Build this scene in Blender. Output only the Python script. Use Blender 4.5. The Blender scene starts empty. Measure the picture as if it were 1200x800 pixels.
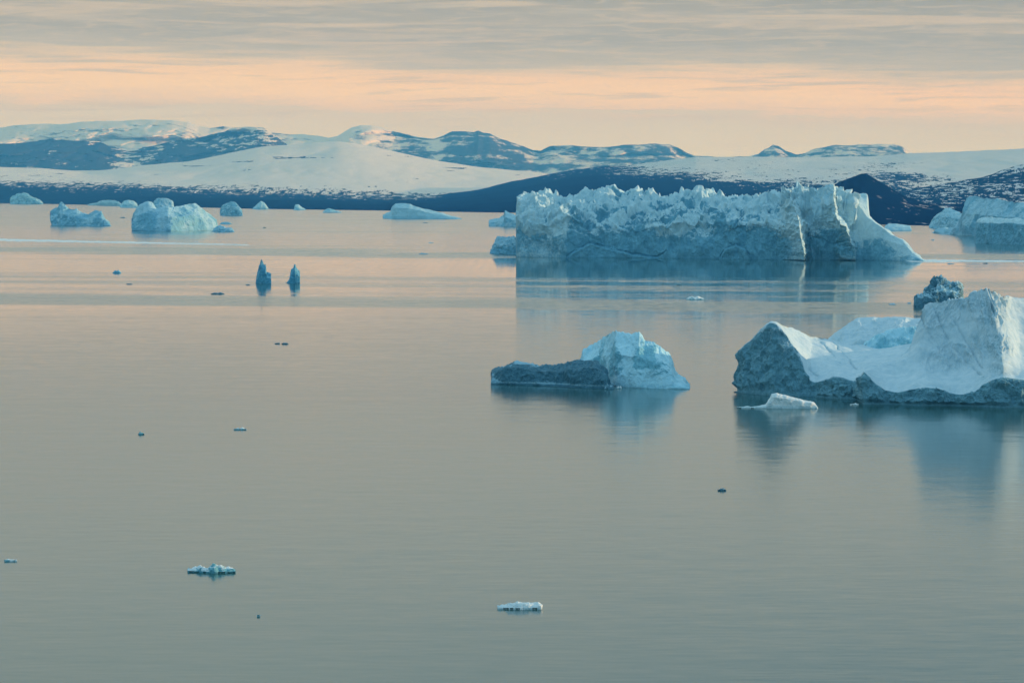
import bpy, math
import numpy as np
from math import radians, tan, atan, sin, cos

# ------------------------------------------------------------------ camera
H = 80.0                       # eye height above the sea, metres
F = 100.0 / 36.0 * 1200.0      # focal length in units of the 1200 px wide picture
HOR = 224.0
PITCH = atan((400.0 - HOR) / F)
sc = bpy.context.scene
col = sc.collection
cam_d = bpy.data.cameras.new("camera")
cam = bpy.data.objects.new("camera", cam_d)
col.objects.link(cam)
cam.location = (0, 0, H)
cam.rotation_euler = (radians(90) - PITCH, 0, 0)
cam_d.lens = 100.0
cam_d.sensor_width = 36.0
cam_d.clip_start = 1.0
cam_d.clip_end = 200000.0
sc.camera = cam
sc.render.resolution_x, sc.render.resolution_y = 1024, 682
sc.view_settings.view_transform = 'Standard'
sc.view_settings.look = 'None'
sc.view_settings.exposure = 0.0
sc.view_settings.gamma = 1.0
sc.cycles.use_denoising = True
sc.cycles.max_bounces = 6
sc.cycles.diffuse_bounces = 2
sc.cycles.glossy_bounces = 3
sc.cycles.volume_bounces = 0
sc.cycles.transparent_max_bounces = 8
sc.cycles.sample_clamp_indirect = 6.0

SUN_EL, SUN_AZ = radians(7.0), radians(88.0)   # azimuth to the right of the view direction


# ------------------------------------------------------------------ node helpers
def srgb(r, g, b):
    f = lambda c: (c / 255.0) / 12.92 if c <= 10 else (((c / 255.0) + 0.055) / 1.055) ** 2.4
    return (f(r), f(g), f(b), 1.0)


class NT:
    def __init__(s, tree):
        s.t = tree
        tree.nodes.clear()

    def n(s, kind, **kw):
        nd = s.t.nodes.new(kind)
        for k, v in kw.items():
            setattr(nd, k, v)
        return nd

    def link(s, a, b):
        s.t.links.new(a, b)

    def put(s, sock, v):
        if isinstance(v, bpy.types.NodeSocket):
            s.link(v, sock)
        else:
            sock.default_value = v

    def math(s, op, a, b=0.0, c=None, clamp=False):
        nd = s.n('ShaderNodeMath', operation=op)
        nd.use_clamp = clamp
        s.put(nd.inputs[0], a)
        s.put(nd.inputs[1], b)
        if c is not None:
            s.put(nd.inputs[2], c)
        return nd.outputs[0]

    def mix(s, f, a, b, typ='MIX'):
        nd = s.n('ShaderNodeMix', data_type='RGBA', blend_type=typ)
        nd.clamp_factor = True
        s.put(nd.inputs[0], f)
        s.put(nd.inputs[6], a)
        s.put(nd.inputs[7], b)
        return nd.outputs[2]

    def ramp(s, fac, stops, interp='LINEAR'):
        nd = s.n('ShaderNodeValToRGB')
        nd.color_ramp.interpolation = interp
        e = nd.color_ramp.elements
        while len(e) > 1:
            e.remove(e[-1])
        for i, (p, c) in enumerate(stops):
            if not isinstance(c, (tuple, list)):
                c = (c, c, c, 1)
            if i == 0:
                e[0].position = p
                e[0].color = c
            else:
                x = e.new(p)
                x.color = c
        s.put(nd.inputs[0], fac)
        return nd.outputs[0]

    def comb(s, x, y, z):
        nd = s.n('ShaderNodeCombineXYZ')
        s.put(nd.inputs[0], x); s.put(nd.inputs[1], y); s.put(nd.inputs[2], z)
        return nd.outputs[0]

    def noise(s, vec, scale, detail=4.0, rough=0.55, dist=0.0, dims='3D', typ='FBM'):
        nd = s.n('ShaderNodeTexNoise', noise_dimensions=dims)
        nd.noise_type = typ
        s.put(nd.inputs['Vector'], vec)
        s.put(nd.inputs['Scale'], scale)
        s.put(nd.inputs['Detail'], detail)
        s.put(nd.inputs['Roughness'], rough)
        s.put(nd.inputs['Distortion'], dist)
        return nd.outputs[0]

    def maprange(s, v, a, b, c=0.0, d=1.0, smooth=False):
        nd = s.n('ShaderNodeMapRange')
        nd.interpolation_type = 'SMOOTHSTEP' if smooth else 'LINEAR'
        nd.clamp = True
        s.put(nd.inputs[0], v)
        for i, x in enumerate((a, b, c, d)):
            s.put(nd.inputs[i + 1], x)
        return nd.outputs[0]


# ------------------------------------------------------------------ sky
w = bpy.data.worlds.new("World")
sc.world = w
w.use_nodes = True
T = NT(w.node_tree)
tc = T.n('ShaderNodeTexCoord')
sep = T.n('ShaderNodeSeparateXYZ')
nrm = T.n('ShaderNodeVectorMath', operation='NORMALIZE')
T.link(tc.outputs['Generated'], nrm.inputs[0])
T.link(nrm.outputs[0], sep.inputs[0])
dx, dy, dz = sep.outputs
skyt = T.n('ShaderNodeTexSky', sky_type='NISHITA')
skyt.sun_disc = False
skyt.sun_elevation = SUN_EL
skyt.sun_rotation = SUN_AZ
skyt.air_density = 1.2
skyt.dust_density = 1.0
skyt.ozone_density = 2.0
e = T.math('DIVIDE', dz, 0.0672)               # 1 = 3.85 degrees above the horizon
az = T.math('ARCTAN2', dx, dy)
# long flat cloud streaks
v1 = T.comb(T.math('MULTIPLY', az, 9.0), T.math('MULTIPLY', e, 3.4), 0.0)
n1 = T.noise(v1, 1.0, 6.0, 0.6, 0.5, '2D')
v2 = T.comb(T.math('MULTIPLY', az, 17.0), T.math('MULTIPLY', e, 30.0), 3.0)
n2 = T.noise(v2, 1.0, 5.0, 0.6, 0.4, '2D')
warp = T.math('ADD', T.math('MULTIPLY', T.math('SUBTRACT', n1, 0.5), 0.17),
              T.math('MULTIPLY', T.math('SUBTRACT', n2, 0.5), 0.12))
ew = T.math('ADD', T.math('ADD', e, warp), T.math('MULTIPLY', az, 0.35))
S = srgb
low = T.ramp(T.math('MULTIPLY', ew, 0.5), [
    (0.00, S(224, 226, 206)), (0.10, S(223, 225, 206)), (0.17, S(217, 216, 196)), (0.195, S(216, 211, 189)),
    (0.215, S(236, 217, 176)), (0.245, S(248, 224, 170)), (0.28, S(247, 219, 165)), (0.30, S(240, 214, 168)),
    (0.32, S(218, 203, 168)), (0.34, S(188, 184, 163)), (0.39, S(170, 169, 153)), (0.45, S(174, 171, 153)), (0.51, S(162, 161, 145)),
    (0.60, S(180, 182, 171)), (0.72, S(204, 209, 198)), (1.0, S(200, 211, 205))])
# thin cream streaks in the upper part
v3 = T.comb(T.math('MULTIPLY', az, 9.0), T.math('MULTIPLY', e, 13.0), 7.0)
n3 = T.noise(v3, 1.0, 6.0, 0.62, 0.6, '2D')
st = T.math('MULTIPLY', T.maprange(n3, 0.47, 0.66, 0, 1, True), T.maprange(e, 0.5, 0.8, 0, 1))
low = T.mix(T.math('MULTIPLY', st, 0.5), low, S(224, 206, 174))
v4 = T.comb(T.math('MULTIPLY', az, 60.0), T.math('MULTIPLY', e, 46.0), 9.0)
n4 = T.noise(v4, 1.0, 5.0, 0.65, 0.8, '2D')
low = T.mix(T.math('MULTIPLY', T.maprange(n4, 0.45, 0.70, 0, 1, True), T.maprange(e, 0.55, 0.8, 0.14, 0.42)), low, S(214, 200, 172))
st2 = T.math('MULTIPLY', T.maprange(n2, 0.52, 0.70, 0, 1, True), T.maprange(e, 0.25, 0.5, 0, 1))
low = T.mix(T.math('MULTIPLY', st2, 0.55), low, S(192, 188, 170))
# higher sky: altocumulus sheet with blue showing through
pz = T.math('MAXIMUM', dz, 0.03)
vh = T.comb(T.math('DIVIDE', dx, pz), T.math('DIVIDE', dy, pz), 0.0)
nh = T.noise(vh, 0.55, 6.0, 0.58, 0.3, '2D')
cloud_hi = T.mix(T.maprange(dz, 0.1, 0.7), (0.53, 0.63, 0.57, 1), (0.66, 0.90, 1.02, 1))
blue = T.mix(1.0, skyt.outputs[0], (0.12, 0.12, 0.12, 1), 'MULTIPLY')
blue = T.mix(0.5, blue, (0.22, 0.52, 0.80, 1))
high = T.mix(T.maprange(nh, 0.38, 0.62, 0.25, 0.95, True), blue, cloud_hi)
# the side away from the dusk glow is dimmer
side = T.maprange(T.math('ADD', dy, T.math('MULTIPLY', dx, 0.35)), -1.0, 0.7, 0.0, 1.0, True)
high = T.mix(side, T.mix(1.0, high, (0.62, 0.84, 0.98, 1), 'MULTIPLY'), high)
lowc = T.mix(side, T.mix(1.0, low, (0.45, 0.68, 0.90, 1), 'MULTIPLY'), low)
skyc = T.mix(T.maprange(dz, 0.09, 0.24, 0, 1, True), lowc, high)
bg = T.n('ShaderNodeBackground')
T.link(skyc, bg.inputs[0])
bg.inputs[1].default_value = 1.0
out = T.n('ShaderNodeOutputWorld')
T.link(bg.outputs[0], out.inputs[0])

# ------------------------------------------------------------------ sun
sd = bpy.data.lights.new("sun", 'SUN')
sd.energy = 3.2
sd.angle = radians(0.6)
sd.color = (1.0, 0.80, 0.58)
so = bpy.data.objects.new("sun", sd)
col.objects.link(so)
so.rotation_euler = (radians(90) - SUN_EL, 0, radians(180) - SUN_AZ)
so.location = (2000, 500, 2500)


# ------------------------------------------------------------------ projection helpers
def ray(X, Y):
    X = np.asarray(X, float); Y = np.asarray(Y, float)
    cx = (X - 600.0) / F
    cy = (400.0 - Y) / F
    return cx, cos(PITCH) + cy * sin(PITCH), -sin(PITCH) + cy * cos(PITCH)


def P(X, Y, D):
    rx, ry, rz = ray(X, Y)
    k = D / ry
    return np.stack([rx * k, np.broadcast_to(D, np.shape(k)).astype(float) if np.ndim(D) == 0 else D, H + rz * k], -1)


def WD(Y):
    """distance of the sea surface seen at picture row Y"""
    _, ry, rz = ray(600.0, Y)
    return ry * H / -rz


# ------------------------------------------------------------------ numpy noise
def _h(i, j, k, s):
    n = (i * 374761393 + j * 668265263 + k * 2147483647 + s * 1274126177) & 0xffffffff
    n = ((n ^ (n >> 13)) * 1274126177) & 0xffffffff
    n = ((n ^ (n >> 15)) * 2246822519) & 0xffffffff
    return n ^ (n >> 16)


_G = np.random.RandomState(5).normal(size=(256, 3))
_G /= np.linalg.norm(_G, axis=1)[:, None]


def perlin(p, s=0):
    i = np.floor(p).astype(np.int64)
    f = p - i
    u = f * f * f * (f * (f * 6 - 15) + 10)
    r = []
    for a in (0, 1):
        for b in (0, 1):
            for c in (0, 1):
                g = _G[_h(i[..., 0] + a, i[..., 1] + b, i[..., 2] + c, s) & 255]
                r.append(g[..., 0] * (f[..., 0] - a) + g[..., 1] * (f[..., 1] - b) + g[..., 2] * (f[..., 2] - c))
    L = lambda A, B, t: A + (B - A) * t
    x0 = L(L(r[0], r[1], u[..., 2]), L(r[2], r[3], u[..., 2]), u[..., 1])
    x1 = L(L(r[4], r[5], u[..., 2]), L(r[6], r[7], u[..., 2]), u[..., 1])
    return L(x0, x1, u[..., 0]) * 1.5


def fbm(p, s=0, o=5, g=0.5, lac=2.03):
    r, a = 0, 1.0
    for k in range(o):
        r = r + a * perlin(p, s + k * 17)
        a *= g
        p = p * lac + 11.3
    return r


def ridged(p, s=0, o=5, g=0.5, lac=2.1):
    r, a, w_ = 0, 1.0, 1.0
    for k in range(o):
        n = 1 - np.abs(perlin(p, s + k * 13)) * 1.6
        n = np.clip(n, 0, 1) ** 2
        r = r + a * n * w_
        w_ = np.clip(n * 1.5, 0, 1)
        a *= g
        p = p * lac + 5.7
    return r


def crag(x, y, cell, slope, s=0, p=1.0):
    """sharp leaning towers: upper envelope of cones on a jittered grid, 0..1"""
    gx, gy = x / cell, y / cell
    i, j = np.floor(gx).astype(np.int64), np.floor(gy).astype(np.int64)
    best = np.zeros(np.shape(gx))
    for a in (-1, 0, 1):
        for b in (-1, 0, 1):
            h1 = (_h(i + a, j + b, 3, s) & 65535) / 65535.0
            h2 = (_h(i + a, j + b, 7, s) & 65535) / 65535.0
            h3 = (_h(i + a, j + b, 9, s) & 65535) / 65535.0
            ddx, ddy = gx - (i + a + h1), gy - (j + b + h2)
            d = np.maximum(np.abs(ddx) * 0.9 + ddy * 0.25, np.abs(ddy) * 0.8 + ddx * 0.3 * (h1 - .5))
            best = np.maximum(best, (0.25 + 0.75 * h3 ** p) - slope * np.abs(d))
    return best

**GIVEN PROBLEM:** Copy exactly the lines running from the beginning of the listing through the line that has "from math import radians, tan, atan, sin, cos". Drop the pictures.

**OUTPUT BELOW:**
Build this scene in Blender. Output only the Python script. Use Blender 4.5. The Blender scene starts empty. Measure the picture as if it were 1200x800 pixels.
import bpy, math
import numpy as np
from math import radians, tan, atan, sin, cos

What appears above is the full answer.